• **What is needed**
Transcribe the listing that follows in full, omitting pictures.

• **Data block**

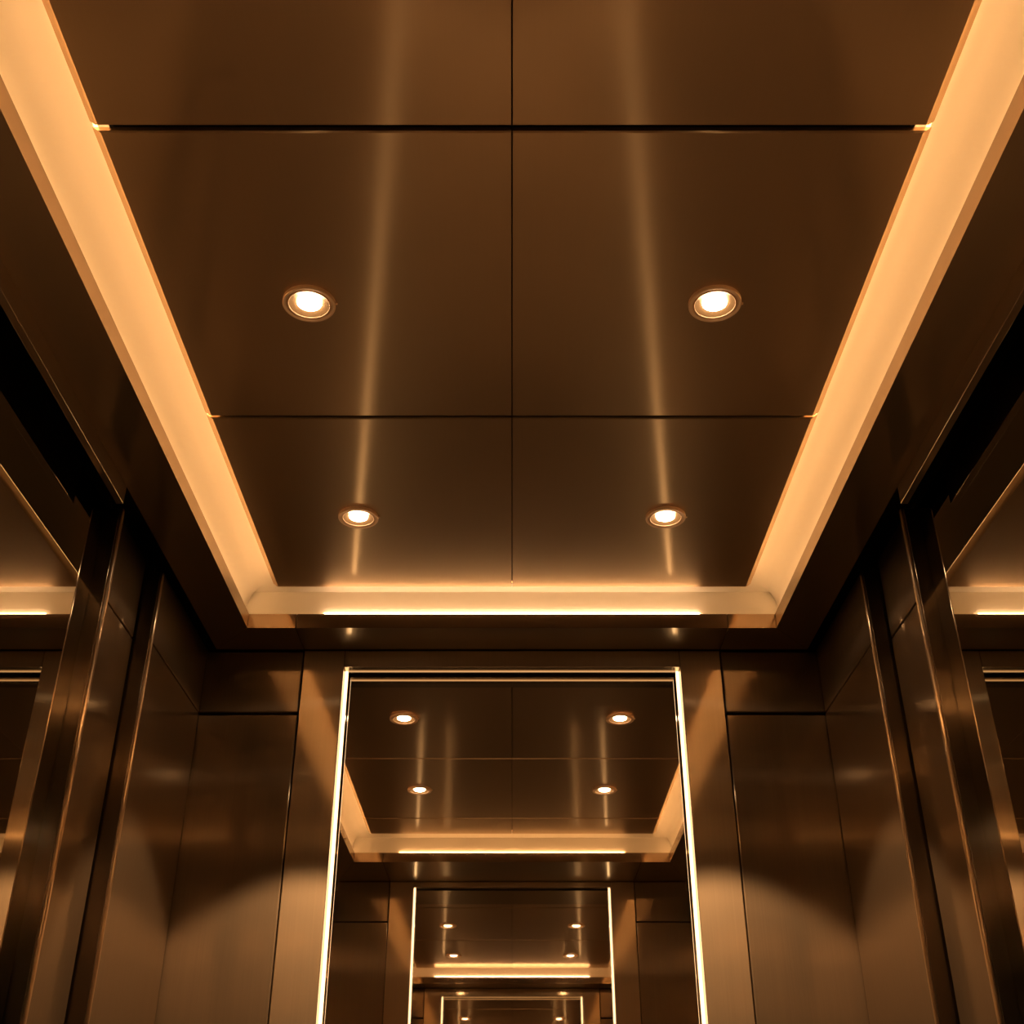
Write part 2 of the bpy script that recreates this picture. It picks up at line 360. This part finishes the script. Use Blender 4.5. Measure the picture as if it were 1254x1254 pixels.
# ---------------------------------------------------------------- side walls
for s, nm in SIDES:
    # tinted mirror glass
    t = thing('tinted_mirror', W(s * X_G, 0.98, FL), 'wide dark tinted mirror on the %s wall, reflecting the ceiling cove' % nm, 'mirror', 'tinted side mirrors')
    box('tinted_glass', M_GLASS, (s * X_G, s * (X_G + .005), Y_FRONT + .01, 1.5925, FL, 0.932), parent=t)
    # slim post between glass and panels
    t = thing('metal_post', W(s * X_A, 1.600, FL), 'slim bright-edged metal post ending the tinted mirror on the %s wall' % nm, 'post', 'side wall posts')
    box('post_face', M_TRIM, (s * X_A, s * (X_A + .022), 1.598, 1.6085, FL, 0.935), 0.0042, parent=t, seg=5)
    box('front_darkening', M_POSTF, (s * (X_A + .0045), s * (X_G + .004), 1.594, 1.5976, FL, 0.930), 0.0006, parent=t)  # added sheet: the post front's darkness is put into its colour
    box('post_gasket', M_DARK, (s * (X_A + .0225), s * (X_G + .004), 1.600, 1.6085, FL, 0.940), 0.0, parent=t)
    # recessed narrow panel
    for z0, z1, w_ in ((FL, Z_SEAM - .0012, 'tall lower'), (Z_SEAM + .0012, Z_TOP, 'short upper')):
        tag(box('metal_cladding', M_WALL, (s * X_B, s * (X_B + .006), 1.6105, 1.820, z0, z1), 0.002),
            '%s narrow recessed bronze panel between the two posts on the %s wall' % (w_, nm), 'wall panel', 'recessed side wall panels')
    # second post at the end of the corner panel
    t = thing('metal_post', W(s * X_A, 1.834, FL), 'slim bright-edged metal post at the edge of the %s corner panel' % nm, 'post', 'side wall posts')
    box('post_face', M_TRIM, (s * (X_A - .002), s * (X_A + .016), 1.832, 1.8405, FL, 0.940), 0.0042, parent=t, seg=5)
    box('front_darkening', M_POSTF, (s * (X_A + .0025), s * 0.66, 1.828, 1.8316, FL, 0.936), 0.0006, parent=t)  # same added sheet, coloured dark in place of a shaded post front
    box('post_gasket', M_DARK, (s * (X_A + .0165), s * 0.70, 1.834, 1.8405, FL, 0.950), 0.0, parent=t)
    # corner panel
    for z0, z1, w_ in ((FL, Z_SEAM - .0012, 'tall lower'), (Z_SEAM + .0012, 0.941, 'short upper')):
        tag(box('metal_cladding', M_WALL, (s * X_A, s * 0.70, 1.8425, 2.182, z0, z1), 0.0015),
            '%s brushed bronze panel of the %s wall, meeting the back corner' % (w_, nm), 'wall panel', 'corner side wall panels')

# ---------------------------------------------------------------- world, camera, view
w = bpy.data.worlds.new('World'); sc.world = w; w.use_nodes = True
w.node_tree.nodes['Background'].inputs[0].default_value = (1.0, 0.55, 0.25, 1)
w.node_tree.nodes['Background'].inputs[1].default_value = 0.02
cam = bpy.data.cameras.new('camera'); co = bpy.data.objects.new('camera', cam); C.objects.link(co)
cam.sensor_width = 36; cam.lens = 1420 / 1254 * 36; cam.clip_start = 0.02
co.location = W(0, 0, 0); co.rotation_euler = (math.radians(90 + 30.1), 0, 0)
sc.camera = co
sc.view_settings.view_transform = 'Standard'; sc.view_settings.look = 'None'
sc.view_settings.exposure = 0.0; sc.view_settings.gamma = 1
cy = sc.cycles
cy.max_bounces = 16; cy.glossy_bounces = 14; cy.diffuse_bounces = 4
cy.sample_clamp_indirect = 6.0; cy.blur_glossy = 0.2
cy.use_denoising = True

• **Response for this exercise**
Write part 2 of the bpy script that recreates this picture. It picks up at line 360. This part finishes the script. Use Blender 4.5. Measure the picture as if it were 1254x1254 pixels.
# ---------------------------------------------------------------- side walls
for s, nm in SIDES:
    # tinted mirror glass
    t = thing('tinted_mirror', W(s * X_G, 0.98, FL), 'wide dark tinted mirror on the %s wall, reflecting the ceiling cove' % nm, 'mirror', 'tinted side mirrors')
    box('tinted_glass', M_GLASS, (s * X_G, s * (X_G + .005), Y_FRONT + .01, 1.5925, FL, 0.932), parent=t)
    # slim post between glass and panels
    t = thing('metal_post', W(s * X_A, 1.600, FL), 'slim bright-edged metal post ending the tinted mirror on the %s wall' % nm, 'post', 'side wall posts')
    box('post_face', M_TRIM, (s * X_A, s * (X_A + .022), 1.598, 1.6085, FL, 0.935), 0.0042, parent=t, seg=5)
    box('front_darkening', M_POSTF, (s * (X_A + .0045), s * (X_G + .004), 1.594, 1.5976, FL, 0.930), 0.0006, parent=t)  # added sheet: the post front's darkness is put into its colour
    box('post_gasket', M_DARK, (s * (X_A + .0225), s * (X_G + .004), 1.600, 1.6085, FL, 0.940), 0.0, parent=t)
    # recessed narrow panel
    for z0, z1, w_ in ((FL, Z_SEAM - .0012, 'tall lower'), (Z_SEAM + .0012, Z_TOP, 'short upper')):
        tag(box('metal_cladding', M_WALL, (s * X_B, s * (X_B + .006), 1.6105, 1.820, z0, z1), 0.002),
            '%s narrow recessed bronze panel between the two posts on the %s wall' % (w_, nm), 'wall panel', 'recessed side wall panels')
    # second post at the end of the corner panel
    t = thing('metal_post', W(s * X_A, 1.834, FL), 'slim bright-edged metal post at the edge of the %s corner panel' % nm, 'post', 'side wall posts')
    box('post_face', M_TRIM, (s * (X_A - .002), s * (X_A + .016), 1.832, 1.8405, FL, 0.940), 0.0042, parent=t, seg=5)
    box('front_darkening', M_POSTF, (s * (X_A + .0025), s * 0.66, 1.828, 1.8316, FL, 0.936), 0.0006, parent=t)  # same added sheet, coloured dark in place of a shaded post front
    box('post_gasket', M_DARK, (s * (X_A + .0165), s * 0.70, 1.834, 1.8405, FL, 0.950), 0.0, parent=t)
    # corner panel
    for z0, z1, w_ in ((FL, Z_SEAM - .0012, 'tall lower'), (Z_SEAM + .0012, 0.941, 'short upper')):
        tag(box('metal_cladding', M_WALL, (s * X_A, s * 0.70, 1.8425, 2.182, z0, z1), 0.0015),
            '%s brushed bronze panel of the %s wall, meeting the back corner' % (w_, nm), 'wall panel', 'corner side wall panels')

# ---------------------------------------------------------------- world, camera, view
w = bpy.data.worlds.new('World'); sc.world = w; w.use_nodes = True
w.node_tree.nodes['Background'].inputs[0].default_value = (1.0, 0.55, 0.25, 1)
w.node_tree.nodes['Background'].inputs[1].default_value = 0.02
cam = bpy.data.cameras.new('camera'); co = bpy.data.objects.new('camera', cam); C.objects.link(co)
cam.sensor_width = 36; cam.lens = 1420 / 1254 * 36; cam.clip_start = 0.02
co.location = W(0, 0, 0); co.rotation_euler = (math.radians(90 + 30.1), 0, 0)
sc.camera = co
sc.view_settings.view_transform = 'Standard'; sc.view_settings.look = 'None'
sc.view_settings.exposure = 0.0; sc.view_settings.gamma = 1
cy = sc.cycles
cy.max_bounces = 16; cy.glossy_bounces = 14; cy.diffuse_bounces = 4
cy.sample_clamp_indirect = 6.0; cy.blur_glossy = 0.2
cy.use_denoising = True